One thing I liked about this book was the way Beran shed light on Jefferson's intimate interests, his way of looking at the world around him and the place he felt he occupied in it. Some of those interests and notions, or ways, of looking at people, places, his own personal psyche and health (among other things) seem alien to us today. But that is what's wonderful about how Beran puts it all together - in a way you can almost taste Jefferson's time, what was important to people and what they found motivating (people, at least, who were of the station and caliber of Jefferson - a rarity to be sure). Many of Jefferson's fears, shortcomings and idiosyncrasies are also covered, but in an affectionate way which makes him seem more human and less aloof.

I was pleasantly surprised and gratified to find that Jefferson appeared to become more disposed to the teachings of Christ later in his life, considering him the greatest teacher of the virtues of pure love who ever lived. Beran indicates that Jefferson came to believe Christ's teachings transcended those of the Greek philosophers in that Christ applied them across the board to all peoples. Jefferson even wrote a singular treatise on the subject, this after having held a largely hellenistic view of the world for most of his life.

I finished the book feeling I would have liked to have known Jefferson personally and been able to have conversed and debated with him as a friend. My reason for awarding the book only 4 stars rather than 5 is largely due to my disappointment in the audio version - If I were you I'd opt for paper.

Rating: 5
Summary: How Thomas Jefferson Can Change Your Life
Comment: This book is a Bildungsroman: the Education of Thomas Jefferson. It's the story of how Jefferson struggled to form himself into a man capable of action--the story of his "paideia," as the author would have it, in a bow to his subject's lifelong love of the Greeks. JEFFERSON'S DEMONS describes the mysterious ways the Sage of Monticello educated himself and learned to tap his most profound creative instincts.
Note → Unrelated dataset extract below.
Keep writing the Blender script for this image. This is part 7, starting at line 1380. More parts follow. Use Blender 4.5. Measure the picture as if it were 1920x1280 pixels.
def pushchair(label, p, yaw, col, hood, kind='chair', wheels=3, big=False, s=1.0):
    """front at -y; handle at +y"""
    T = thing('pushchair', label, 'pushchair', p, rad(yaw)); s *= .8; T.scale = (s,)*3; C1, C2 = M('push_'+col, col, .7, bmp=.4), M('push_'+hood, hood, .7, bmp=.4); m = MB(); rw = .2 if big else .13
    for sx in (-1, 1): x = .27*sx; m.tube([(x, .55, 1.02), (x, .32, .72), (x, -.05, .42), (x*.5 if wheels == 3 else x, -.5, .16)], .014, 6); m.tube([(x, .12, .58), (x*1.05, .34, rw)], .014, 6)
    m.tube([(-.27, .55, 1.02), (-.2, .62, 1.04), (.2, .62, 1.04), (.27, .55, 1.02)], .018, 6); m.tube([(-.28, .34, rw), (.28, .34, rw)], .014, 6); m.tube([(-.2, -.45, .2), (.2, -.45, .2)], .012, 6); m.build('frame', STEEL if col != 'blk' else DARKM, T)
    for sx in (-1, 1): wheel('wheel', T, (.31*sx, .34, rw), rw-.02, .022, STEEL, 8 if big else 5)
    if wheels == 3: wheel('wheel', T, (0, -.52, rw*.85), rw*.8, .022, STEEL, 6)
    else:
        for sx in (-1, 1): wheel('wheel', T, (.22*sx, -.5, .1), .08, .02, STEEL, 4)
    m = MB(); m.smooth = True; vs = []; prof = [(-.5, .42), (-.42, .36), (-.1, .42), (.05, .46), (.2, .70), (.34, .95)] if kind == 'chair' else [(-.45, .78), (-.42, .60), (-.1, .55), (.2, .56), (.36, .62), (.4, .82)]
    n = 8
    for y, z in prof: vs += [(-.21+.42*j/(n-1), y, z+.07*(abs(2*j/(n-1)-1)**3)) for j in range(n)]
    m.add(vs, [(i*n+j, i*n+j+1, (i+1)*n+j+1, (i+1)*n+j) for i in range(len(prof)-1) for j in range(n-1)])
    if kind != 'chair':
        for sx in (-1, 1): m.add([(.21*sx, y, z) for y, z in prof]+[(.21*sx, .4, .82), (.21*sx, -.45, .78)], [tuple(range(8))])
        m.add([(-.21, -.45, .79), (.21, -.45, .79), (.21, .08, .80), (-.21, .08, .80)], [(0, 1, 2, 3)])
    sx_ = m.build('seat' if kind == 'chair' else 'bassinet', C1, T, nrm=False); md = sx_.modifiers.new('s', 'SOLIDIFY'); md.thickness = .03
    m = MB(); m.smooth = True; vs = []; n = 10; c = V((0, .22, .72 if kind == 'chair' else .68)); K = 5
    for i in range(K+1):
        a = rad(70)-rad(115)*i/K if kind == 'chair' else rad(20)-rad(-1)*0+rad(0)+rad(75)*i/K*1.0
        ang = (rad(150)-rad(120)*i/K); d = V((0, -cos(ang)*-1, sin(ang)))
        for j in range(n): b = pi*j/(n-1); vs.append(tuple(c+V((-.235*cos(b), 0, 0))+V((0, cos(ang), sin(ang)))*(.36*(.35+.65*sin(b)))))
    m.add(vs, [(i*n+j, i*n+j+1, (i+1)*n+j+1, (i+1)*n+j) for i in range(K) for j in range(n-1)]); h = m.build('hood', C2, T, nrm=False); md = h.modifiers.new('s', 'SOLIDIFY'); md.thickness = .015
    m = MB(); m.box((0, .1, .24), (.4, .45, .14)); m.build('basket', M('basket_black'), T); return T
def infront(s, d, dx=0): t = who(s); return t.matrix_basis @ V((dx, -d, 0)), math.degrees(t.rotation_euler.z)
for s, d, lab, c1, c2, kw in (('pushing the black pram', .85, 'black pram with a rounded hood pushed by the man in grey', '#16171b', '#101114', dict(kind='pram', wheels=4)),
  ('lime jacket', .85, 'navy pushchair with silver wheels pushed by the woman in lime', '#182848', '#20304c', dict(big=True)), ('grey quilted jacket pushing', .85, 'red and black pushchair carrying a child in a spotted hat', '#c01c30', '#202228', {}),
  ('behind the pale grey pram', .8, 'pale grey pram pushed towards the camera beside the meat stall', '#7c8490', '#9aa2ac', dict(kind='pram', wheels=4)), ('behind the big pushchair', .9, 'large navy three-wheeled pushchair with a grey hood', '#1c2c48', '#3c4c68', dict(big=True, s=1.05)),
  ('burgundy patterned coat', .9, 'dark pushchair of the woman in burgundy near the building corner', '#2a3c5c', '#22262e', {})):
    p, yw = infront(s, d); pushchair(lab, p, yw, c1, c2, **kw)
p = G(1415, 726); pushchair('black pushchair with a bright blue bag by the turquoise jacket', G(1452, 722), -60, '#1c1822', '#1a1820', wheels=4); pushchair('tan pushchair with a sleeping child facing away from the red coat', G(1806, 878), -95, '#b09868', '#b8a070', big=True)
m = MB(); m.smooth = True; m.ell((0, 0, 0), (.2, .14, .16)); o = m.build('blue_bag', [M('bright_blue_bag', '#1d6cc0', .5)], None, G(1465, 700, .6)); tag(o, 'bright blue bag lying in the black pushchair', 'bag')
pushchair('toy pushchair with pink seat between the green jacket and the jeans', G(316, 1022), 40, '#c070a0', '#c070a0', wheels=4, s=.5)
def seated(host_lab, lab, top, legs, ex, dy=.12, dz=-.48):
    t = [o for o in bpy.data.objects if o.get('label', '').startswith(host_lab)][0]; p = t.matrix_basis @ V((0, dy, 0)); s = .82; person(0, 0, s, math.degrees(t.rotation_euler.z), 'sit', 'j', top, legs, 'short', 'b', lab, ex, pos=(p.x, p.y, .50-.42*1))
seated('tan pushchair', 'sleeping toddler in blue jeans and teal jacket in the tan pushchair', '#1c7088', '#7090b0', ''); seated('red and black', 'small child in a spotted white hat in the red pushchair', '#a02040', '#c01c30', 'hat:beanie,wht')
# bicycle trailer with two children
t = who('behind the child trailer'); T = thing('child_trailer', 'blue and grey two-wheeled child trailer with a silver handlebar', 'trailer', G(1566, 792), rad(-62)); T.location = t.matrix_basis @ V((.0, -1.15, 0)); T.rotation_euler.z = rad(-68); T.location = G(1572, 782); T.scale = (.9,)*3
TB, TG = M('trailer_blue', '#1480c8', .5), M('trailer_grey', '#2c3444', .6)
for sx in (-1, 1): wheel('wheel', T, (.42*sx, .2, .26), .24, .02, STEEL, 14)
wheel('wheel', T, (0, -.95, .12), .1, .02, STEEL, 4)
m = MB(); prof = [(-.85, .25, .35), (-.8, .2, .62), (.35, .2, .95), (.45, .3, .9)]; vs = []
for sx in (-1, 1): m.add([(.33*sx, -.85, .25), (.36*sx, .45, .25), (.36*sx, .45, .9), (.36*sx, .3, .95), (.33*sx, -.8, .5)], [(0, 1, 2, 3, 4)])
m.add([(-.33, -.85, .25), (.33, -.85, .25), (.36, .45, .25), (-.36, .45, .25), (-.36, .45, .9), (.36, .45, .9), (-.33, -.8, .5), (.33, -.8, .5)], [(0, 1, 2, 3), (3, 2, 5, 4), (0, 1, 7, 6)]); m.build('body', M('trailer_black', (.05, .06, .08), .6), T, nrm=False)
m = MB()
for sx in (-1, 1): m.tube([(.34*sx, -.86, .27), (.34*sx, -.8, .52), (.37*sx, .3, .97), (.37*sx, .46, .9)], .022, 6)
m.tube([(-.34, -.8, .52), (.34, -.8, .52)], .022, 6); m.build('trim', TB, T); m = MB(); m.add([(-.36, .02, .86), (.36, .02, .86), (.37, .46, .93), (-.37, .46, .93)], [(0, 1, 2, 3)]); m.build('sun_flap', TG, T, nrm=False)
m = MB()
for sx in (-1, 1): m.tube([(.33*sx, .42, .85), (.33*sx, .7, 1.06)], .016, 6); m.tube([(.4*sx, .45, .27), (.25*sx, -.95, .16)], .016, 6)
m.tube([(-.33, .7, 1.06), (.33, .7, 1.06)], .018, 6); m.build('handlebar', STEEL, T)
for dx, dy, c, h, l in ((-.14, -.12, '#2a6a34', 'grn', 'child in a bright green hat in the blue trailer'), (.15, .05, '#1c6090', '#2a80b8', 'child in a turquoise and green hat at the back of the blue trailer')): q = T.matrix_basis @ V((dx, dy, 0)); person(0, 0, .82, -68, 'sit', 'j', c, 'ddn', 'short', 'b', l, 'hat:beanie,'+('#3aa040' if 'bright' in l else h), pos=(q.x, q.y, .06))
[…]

Like so many great men, Jefferson was engaged in an ongoing conversation with the great men of the past, with Montaigne, Homer, Solon, Tacitus, Milton, Isaiah, Socrates, Jesus. Beran lets the reader overhear these conversations, and he shows us how Jefferson drew on them both in his private life and his public work.

The author's richly allusive style is itself an instrument in the communication of his vision of Jefferson: there are passages in the book in which the prose has less affinity with the rhytmically and spiritually flat prose of the present than with that of the Caroline and late Elizabethan prose-stylists. This startling use of language and metaphor prepares the reader for the book's major reassessments of whole tracts of Jefferson's thought. The book provides a nuanced reading of Jefferson's "Whig" and "Tory" qualities, shows how deeply immersed Jefferson was in a Virginia culture of decadent feudalism, and contains an ingenious reading of the connection between Jefferson's "sentimentalism" and the mediaeval romance of the rose. Jefferson's architecture emerges as something more deeply felt than the pasteboard classicism it is often taken to be; and Beran ties his analysis of Monticello and the University of Virginia to his discussion of how Jefferson tried to reconcile his civic republican ideals (the communitarianism of the classical city-state, the Greek polis) with his commitment to Whig liberalism, with its emphasis on liberty of trade, liberty of the press, and liberty of conscience.

I loved this book. It's a splendid account of Jefferson's self-culture and his attempts to apply the lessons he learned in the young American Republic, and it enlarges the number of intellectual debates in which Jefferson participated and through which he must examined.

But the book's most important message is an intensely personal one. Jefferson spoke hopefully of the "progress to be made under our democratic stimulants until every American is potentially an athlete in body and an Aristotle in mind." Beran shows the reader how Jefferson, in trying to realize this potentiality in himself and in others, aspired to the Greek ideal of the statesman who is also an educator, one who can help people to know themslves and do their work.

Rating: 5
Summary: Stripped Bare: TJ's Heart of Darkness
Comment: I bought this book after reading the review in "The Wall Street Journal," which praised it as a "profound and exquisitely written meditation on the mind of America's most enigmatic Founder." I was skeptical at first; I did not want to read another study in what is sometimes called "pathography." But the book overcame my skepticism. The writing style is, I think, very fine, and owes something to the mandarin tradition exemplified by Lytton Strachey and Sir Thomas Browne. But what impressed me most about "Jefferson's Demons" was the complexity of the personality the author reveals in his protagonist. When I was in graduate school I read F.O. Matthiessen's classic study, "American Renaissance," in which Matthiessen argued that "notwithstanding the humaneness and toleration that made Franklin and Jefferson among the strongest bulwarks in our social heritage, it is forced inescapably upon us that their rationalism was too shallow to encompass the full complexity of man's nature." "Jefferson's Demons" makes a strong case that historians have misread Jefferson's "rationalism," and in especial have failed to do justice to the daemonic qualities in his neo-classical architecture. Jefferson was not as "shallow" as Matthiessen and others have supposed. He is interesting precisely because, as this book demonstrates, he is not a caricature of an Enlightened sage, a plaster-work Voltaire. Whether the Conradian nightmare described on page 250 of the book -- the accusation that Jefferson was once seen "FLOGGING IN THE MOST BRUTAL MANNER A NEGRO WOMAN" -- is true or not I can't pretend to say; but certainly Jefferson was more familiar with human nature's dark side than we've been led to believe. In any event "Jefferson's Demons" is a profound and brilliant book, and I am grateful for it; it is, I think, a classic of its kind.